As formas de burla e fraude online são tão diversificadas, que dificulta a sua enumeração em lista, para poder servir como um guia de problemas a evitar. O perigo tanto pode espreitar na forma de venda pelo canal utilizado, como pelo produto, até à forma de pagamento. Para se conseguir dominar todas as boas práticas de compra online em segurança, são necessários vários anos de experiência e contínua aprendizagem. A preocupante condição, que todas estas histórias têm em comum, está infelizmente relacionada com a falta de literacia, na utilização de ferramentas digitais.

Portugal continua a ocupar o miserável 52º lugar (o pior da Europa) no ranking mundial de países com maior literacia digital, segundo o estudo “The Inclusive Internet Index” do prestigiado órgão de comunicação social – The Economist.

Segundo o governo português de António Costa, a forma de combater a desigualdade social foi criar inúmeros gabinetes e pastas governativas, como a secretaria de Estado para a Transição Digital, a secretaria de Estado para a Cidadania e a Igualdade e a secretaria de Estado do Comércio, Serviços e Defesa do Consumidor. Face ao tema em apreço e a meio do segundo mandato, que resultado obtivemos até então? Um aumento exponencial de consumidores vítimas de burla e fraude informática, com perdas e danos irreversíveis na confiança digital.

De acordo com os dados do Centro Nacional de Cibersegurança, no ano passado, foram registados 1418 casos de cibercrime. Destes, 649 referem-se a fraudes, com destaque para os esquemas por phishing, que dispararam de 236 para 613. Segundo aponta o Relatório Anual de Segurança Interna 2020 (RASI), as práticas de fraude têm sido facilitadas pela “crescente facilidade e normalidade do recurso ao comércio eletrónico, frequentemente sem as necessárias e adequadas regras de segurança.”

Com este exemplo, pretendo demonstrar que para conseguirmos uma evolução considerável de literacia digital, na sociedade portuguesa, é necessário existirem reais catalisadores de mudança, que considerem as variáveis sociais. Estímulos que potenciem o interesse na aprendizagem e a continuidade na percussão de competências que são mais exigentes a cada dia que passa, por conta da evolução tecnológica. Não podemos utilizar um discurso demagogo em prol de uma utopia. Dar a ideia que os portugueses serão capazes de utilizar ferramentas digitais, com segurança e literacia suficiente para serem autónomos, com iniciativas como o “Eu sou digital”, cuja ambição é promover a capacitação digital de um milhão de adultos em Portugal até ao final de 2023, através de uma formação básica ministrada por voluntários sem a eficiente validação das suas competências, é perigoso e pode ter impacto irreversível na confiança dos consumidores, nomeadamente na utilização do comércio eletrónico.

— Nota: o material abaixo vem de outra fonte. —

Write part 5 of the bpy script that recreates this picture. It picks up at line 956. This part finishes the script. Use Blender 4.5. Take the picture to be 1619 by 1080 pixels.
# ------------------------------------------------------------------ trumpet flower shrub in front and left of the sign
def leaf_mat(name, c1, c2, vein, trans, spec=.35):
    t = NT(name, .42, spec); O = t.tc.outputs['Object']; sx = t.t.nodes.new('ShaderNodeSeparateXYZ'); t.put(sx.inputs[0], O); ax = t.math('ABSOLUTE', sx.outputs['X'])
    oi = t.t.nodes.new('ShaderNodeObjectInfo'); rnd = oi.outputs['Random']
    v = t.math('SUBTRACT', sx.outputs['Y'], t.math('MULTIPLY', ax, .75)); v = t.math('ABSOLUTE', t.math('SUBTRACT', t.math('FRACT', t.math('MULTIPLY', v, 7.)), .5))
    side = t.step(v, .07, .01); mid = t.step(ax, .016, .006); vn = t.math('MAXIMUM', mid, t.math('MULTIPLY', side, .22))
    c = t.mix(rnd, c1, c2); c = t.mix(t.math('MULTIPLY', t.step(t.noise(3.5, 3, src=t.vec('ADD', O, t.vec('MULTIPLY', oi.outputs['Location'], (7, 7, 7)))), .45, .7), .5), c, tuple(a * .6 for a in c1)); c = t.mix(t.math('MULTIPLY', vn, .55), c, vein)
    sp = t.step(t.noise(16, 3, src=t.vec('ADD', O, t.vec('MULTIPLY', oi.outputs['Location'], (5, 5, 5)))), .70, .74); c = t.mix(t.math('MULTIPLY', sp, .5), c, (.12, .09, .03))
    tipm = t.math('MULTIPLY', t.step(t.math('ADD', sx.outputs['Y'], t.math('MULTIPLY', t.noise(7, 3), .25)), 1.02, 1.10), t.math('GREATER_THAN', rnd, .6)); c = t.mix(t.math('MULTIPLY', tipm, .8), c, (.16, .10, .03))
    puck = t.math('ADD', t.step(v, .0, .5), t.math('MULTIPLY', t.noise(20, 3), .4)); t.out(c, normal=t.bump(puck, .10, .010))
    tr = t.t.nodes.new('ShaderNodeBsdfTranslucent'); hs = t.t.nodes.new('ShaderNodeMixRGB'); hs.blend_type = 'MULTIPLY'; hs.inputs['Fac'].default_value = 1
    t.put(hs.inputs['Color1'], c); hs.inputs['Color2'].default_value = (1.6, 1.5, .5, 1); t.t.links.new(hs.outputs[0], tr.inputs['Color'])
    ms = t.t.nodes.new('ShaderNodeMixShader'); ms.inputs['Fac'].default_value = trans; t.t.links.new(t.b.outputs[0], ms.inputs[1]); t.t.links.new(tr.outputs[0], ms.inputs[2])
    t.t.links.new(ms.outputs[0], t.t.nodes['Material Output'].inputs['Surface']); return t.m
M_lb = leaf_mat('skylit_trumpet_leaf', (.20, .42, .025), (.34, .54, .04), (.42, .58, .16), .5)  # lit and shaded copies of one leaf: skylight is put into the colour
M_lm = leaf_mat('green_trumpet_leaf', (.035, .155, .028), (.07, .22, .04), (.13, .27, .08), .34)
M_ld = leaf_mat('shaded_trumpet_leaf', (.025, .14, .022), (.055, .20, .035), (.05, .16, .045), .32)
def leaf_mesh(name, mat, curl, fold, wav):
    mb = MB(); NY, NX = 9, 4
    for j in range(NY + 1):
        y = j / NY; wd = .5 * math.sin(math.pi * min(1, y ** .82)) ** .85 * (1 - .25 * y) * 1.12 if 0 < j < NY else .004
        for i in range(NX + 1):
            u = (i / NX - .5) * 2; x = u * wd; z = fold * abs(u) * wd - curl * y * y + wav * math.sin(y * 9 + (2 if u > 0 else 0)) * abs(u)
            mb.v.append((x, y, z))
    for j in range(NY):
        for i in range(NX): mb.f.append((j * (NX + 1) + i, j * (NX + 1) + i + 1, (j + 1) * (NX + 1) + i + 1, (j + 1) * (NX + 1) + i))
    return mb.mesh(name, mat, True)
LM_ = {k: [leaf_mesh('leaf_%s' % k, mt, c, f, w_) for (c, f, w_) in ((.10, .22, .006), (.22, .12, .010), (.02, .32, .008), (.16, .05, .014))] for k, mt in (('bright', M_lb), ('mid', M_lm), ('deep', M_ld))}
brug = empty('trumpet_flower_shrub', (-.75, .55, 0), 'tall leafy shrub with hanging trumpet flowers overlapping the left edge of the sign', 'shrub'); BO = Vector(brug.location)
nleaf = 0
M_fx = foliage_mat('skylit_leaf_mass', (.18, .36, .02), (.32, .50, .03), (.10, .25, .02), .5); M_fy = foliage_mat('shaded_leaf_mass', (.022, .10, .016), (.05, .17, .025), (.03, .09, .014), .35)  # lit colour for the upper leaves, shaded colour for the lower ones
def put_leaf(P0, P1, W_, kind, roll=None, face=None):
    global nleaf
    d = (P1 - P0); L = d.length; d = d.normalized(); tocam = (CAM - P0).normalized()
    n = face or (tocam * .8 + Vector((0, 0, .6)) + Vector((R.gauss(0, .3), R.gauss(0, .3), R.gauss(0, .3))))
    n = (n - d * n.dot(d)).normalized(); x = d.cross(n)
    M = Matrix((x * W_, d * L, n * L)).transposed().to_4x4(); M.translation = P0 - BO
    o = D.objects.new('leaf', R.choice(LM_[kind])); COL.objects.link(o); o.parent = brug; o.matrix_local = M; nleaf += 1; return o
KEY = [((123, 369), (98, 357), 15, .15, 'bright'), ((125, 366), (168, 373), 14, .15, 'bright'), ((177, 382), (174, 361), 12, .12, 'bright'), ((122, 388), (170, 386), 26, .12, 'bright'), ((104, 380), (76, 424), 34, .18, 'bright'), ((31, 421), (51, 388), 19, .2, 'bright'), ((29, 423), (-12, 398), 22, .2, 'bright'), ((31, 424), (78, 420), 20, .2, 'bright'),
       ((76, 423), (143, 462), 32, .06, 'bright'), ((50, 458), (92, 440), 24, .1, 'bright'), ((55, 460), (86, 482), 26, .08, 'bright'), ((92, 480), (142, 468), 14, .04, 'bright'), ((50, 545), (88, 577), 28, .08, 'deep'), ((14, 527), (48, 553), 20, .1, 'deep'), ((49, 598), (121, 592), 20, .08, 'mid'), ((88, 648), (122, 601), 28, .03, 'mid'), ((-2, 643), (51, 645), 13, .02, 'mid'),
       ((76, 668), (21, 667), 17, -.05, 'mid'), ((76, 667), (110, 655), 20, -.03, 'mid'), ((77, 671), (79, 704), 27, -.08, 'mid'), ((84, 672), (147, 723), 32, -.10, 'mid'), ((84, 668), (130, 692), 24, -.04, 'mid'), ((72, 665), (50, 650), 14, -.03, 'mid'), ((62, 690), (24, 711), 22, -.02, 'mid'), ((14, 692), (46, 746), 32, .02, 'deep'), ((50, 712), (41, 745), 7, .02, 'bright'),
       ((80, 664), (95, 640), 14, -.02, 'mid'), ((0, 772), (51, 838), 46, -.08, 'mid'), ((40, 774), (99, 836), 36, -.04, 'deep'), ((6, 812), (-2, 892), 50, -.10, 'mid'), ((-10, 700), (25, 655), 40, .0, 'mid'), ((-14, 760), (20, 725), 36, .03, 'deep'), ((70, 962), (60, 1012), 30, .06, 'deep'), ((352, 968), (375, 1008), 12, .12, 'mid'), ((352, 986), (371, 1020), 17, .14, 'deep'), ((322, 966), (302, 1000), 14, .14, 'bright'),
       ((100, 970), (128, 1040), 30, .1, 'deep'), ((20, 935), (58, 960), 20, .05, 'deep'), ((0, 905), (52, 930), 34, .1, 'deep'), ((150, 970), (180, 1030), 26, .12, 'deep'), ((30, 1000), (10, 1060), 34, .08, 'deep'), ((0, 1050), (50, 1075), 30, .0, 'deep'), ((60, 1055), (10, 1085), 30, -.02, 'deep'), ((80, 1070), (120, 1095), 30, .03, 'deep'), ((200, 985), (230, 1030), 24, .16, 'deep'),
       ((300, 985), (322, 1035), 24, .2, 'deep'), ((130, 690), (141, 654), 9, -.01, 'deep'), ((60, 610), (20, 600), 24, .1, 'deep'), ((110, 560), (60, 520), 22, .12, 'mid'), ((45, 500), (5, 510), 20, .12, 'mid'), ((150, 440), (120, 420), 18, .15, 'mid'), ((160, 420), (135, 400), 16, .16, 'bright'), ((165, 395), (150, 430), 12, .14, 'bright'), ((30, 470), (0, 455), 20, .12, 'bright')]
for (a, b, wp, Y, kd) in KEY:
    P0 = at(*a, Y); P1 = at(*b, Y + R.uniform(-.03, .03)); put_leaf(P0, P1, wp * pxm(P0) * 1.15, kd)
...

Com tantas entidades e empresas de considerável reputação associadas a este projeto “Eu sou digital”, será que ninguém questionou a sua volatilidade e o perigo que poderá representar?

A formação de competências digitais deve ser uma matéria de grande responsabilidade e compromisso, e não uma iniciativa para atingir KPI’s de headlines.

Na sociedade em rede, é inegável a importância da literacia dos consumidores, como fator de empoderamento e potenciador de uma cidadania ativa e inclusiva. A posse ou não dessas competências digitais, são elementos decisivos no processo de inclusão ou exclusão social, por isso não podem ser matérias de governação tratadas com a leviandade a que assistimos, nos últimos anos.

Por conseguinte, é cada vez mais urgente uma política que salvaguarde o aumento da literacia digital dos consumidores portugueses, para mitigar os problemas associados às compras através do comércio eletrónico, sob pena de poderemos estar a assistir à consequente desconfiança por parte destes e à quebra das vendas no setor, caso não se apliquem políticas de consciencialização e ações pedagógicas, na medida em que, o conhecimento será sempre a melhor arma no combate as práticas fraudulentas.